Vertic has clients based on five continents, and I spend a lot of time in airplanes, airports and hotels. Like many business travelers, I tend to stay in the same hotels, trip after trip. But a recent experience made me stop and think about why technology-driven business models such as Expedia are mastering customer entanglement, when travelers are actually sharing in-person travel experiences with hotels.
We exchange data with travel booking websites like Expedia up until we travel. Yet, we share more valuable data and personal preferences during our stay at the hotel. But the hotel industry – too busy competing with the likes of Expedia – hasn’t realized the value of the data they uniquely have access to, nor have they figured out how to leverage it to build meaningful customer experience and entanglement.
Several weeks ago, at a hotel near our office in Copenhagen, where I stay many times throughout the year, I ran into a problem. I complained to the hotel staff, and the issue got escalated through several employees up to the manager. He wrote me an apologetic note and sent a few drink coupons for my troubles, but I wasn’t satisfied with the response. I felt that each employee I’d spoken to had hidden behind the process – “we understand you’re frustrated, but rules are rules” – to avoid actually addressing my concerns.
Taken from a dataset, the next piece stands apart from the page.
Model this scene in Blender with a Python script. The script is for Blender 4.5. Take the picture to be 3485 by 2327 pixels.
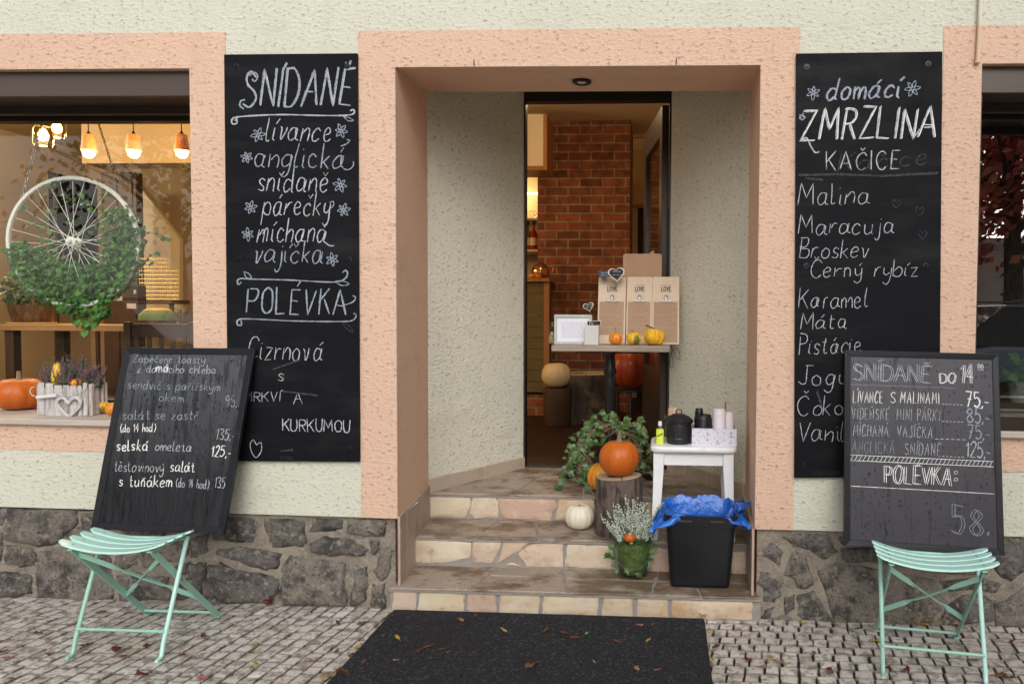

Then Expedia, the platform that handles all of our company’s travel arrangements, reached out. They called the hotel to discuss the episode and explained that they would do anything they could to make my travel less of a hassle. Expedia decided to refund a night at the hotel and included an additional coupon in my name. I truly felt that they had my back and valued our “partnership.”
Even though I have valued customer status with both companies, my interactions with the two couldn’t have been more different in tone and style. It made me realize that my loyalty to the hotel wasn’t mutual. But more importantly, I saw that the hotel is not leveraging my data that they have in hand. If the hotel staff had looked into the data I have been sharing with them for years, they would have seen based on my previous behavior that I would be staying with them in the coming months, I enjoy a light dinner most nights I spend there and I always have breakfast at 7 a.m. A customer experience based on data would have enabled the hotel to intelligently react to the incident in a way that would have been mutually rewarding for them and me.
On the other hand, Expedia’s data-driven model let them entangle with me. They know my habits and preferences inside and out, they make my travel easy and seamless, and they have my back if things go sideways. If Expedia recommended a competitor hotel to me, I would probably stay there without a second thought.
Though the hotel has much more behavioral data on me, and could provide me with an experience that Expedia could never match, they are not leveraging it.
What’s your company’s strength? What’s the one thing that no one else knows about your customers? That is your strength and foundation for your business model. The hotel was competing with Expedia, suggesting I book directly with them to avoid any future issues, not realizing their own strength.
Expedia has a technology-enabled business model, enabling them to master the booking experience. Instead of competing with a technology-based model, hotels should follow their own data-driven model. The hotel has data on my stay that Expedia never will; my favorite meals, wake-up schedule and room preferences. Data on my experience at the hotel is their strength, a unique differentiator from Expedia and similar technology companies.
Brands that successfully entangle with customers understand their unique strengths and use them to retain and grow customer relationships. They use their deep understanding of customers to make their lives easier and more fulfilling.
Expedia can use its knowledge of my travel habits to guide me toward airlines or hotels that better suit my needs, regardless of the loyalty programs I belong to. Similarly, Amazon is so entangled with their customers that it can influence their buying behavior by simply recommending specific products.
Your brand must go above and beyond to achieve and maintain this level of entanglement. If there is a problem, solve it quickly and proactively. Show customers that there is no separation between their interests and your own. Achieve zero degrees of separation with your customers.
Entanglement should feel effortless for your customers. They don’t have to think about what they need because it’s already there.
Why would I, as the hotel suggested, book directly with them? Expedia has developed a business model that makes it incredibly easy for me to book all of my travel in one place – airline tickets, rental car, hotel room. They know everything about me and suggest arrangements that suit me perfectly, with almost no difference in price. It makes no sense to book on three separate websites, when Expedia’s business model already checks all the boxes on my wish list. Why isn’t the hotel trying to entangle with me while I’m there, instead of trying to break my entanglement with Expedia?
What the hotel could have done is to use the data they have about me to respond to the incident, simply offering me something personalized that shows our intimate relationship and something that they knew that I would value.
Don’t make the mistake of copying another company’s business model, or try to break your customers' entanglement with “competitors.” Instead, identify your own strengths, leverage the data you have in place and build a business model that will differentiate your customer experience from others. Once you do that, you will entangle with customers, and your business relationships will grow.